Researchers: HIMEDA Yuichiro, Prime Senior Researcher, ONISHI Naoya, Senior Researcher, Carbon-based Energy Carrier Research Team, Global Zero Emission Research Center, KANEGA Ryoichi, Researcher, Energy Storage Group, Research Institute for Energy Conservation
A novel multinuclear catalyst was developed for highly selective hydrogenation of carbon dioxide to methanol by under the mild conditions of the lower temperature and pressure.
Production of methanol by the effective hydrogenation of carbon dioxide using a multinuclear iridium catalyst
The development of carbon recycling technology that converts carbon dioxide into useful chemicals is an urgent issue in order to achieve the government's new goal of reducing greenhouse gas emissions to virtually zero. Around 100 million tons of methanol are produced annually worldwide as a chemical raw material and alternative fuel, and various efforts have been made to develop a catalyst that converts carbon dioxide into methanol, one of the major industrial chemicals. However, the conventional copper-based solid catalysts require a reaction temperature of 200 °C or more. In addition to the formation of by-products such as carbon monoxide and methane, a low conversion rate was an issue due to equilibrium constraints between carbon dioxide and methanol at this reaction temperature range. Therefore, the typical technical theme is to lower the reaction temperature for methanol production from carbon dioxide with the higher conversion rate and selectivity.

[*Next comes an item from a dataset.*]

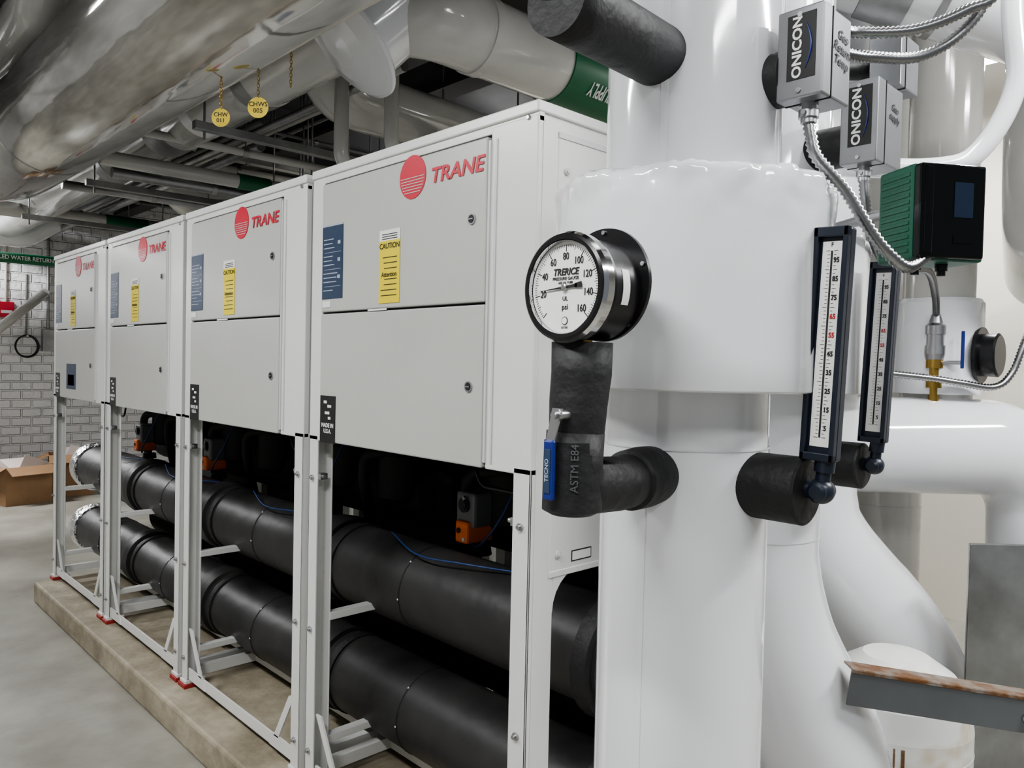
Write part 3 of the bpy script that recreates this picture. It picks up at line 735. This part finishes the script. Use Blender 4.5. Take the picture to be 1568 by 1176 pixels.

The researchers at AIST developed a novel approach toward methanol production from CO2 using multinuclear catalyst including two iridium atoms in a gas-solid phase, in order to avoid the thermodynamic constraints. This catalysis promoted hydrogenation of CO2 to methanol even at 30 °C or 0.5 MPa with high selectivity. The achievements in this study will contribute to the zero emission of greenhouse gas in future.
The researchers aim to improve the catalyst performance, the total production efficiency, and cost reduction of the process.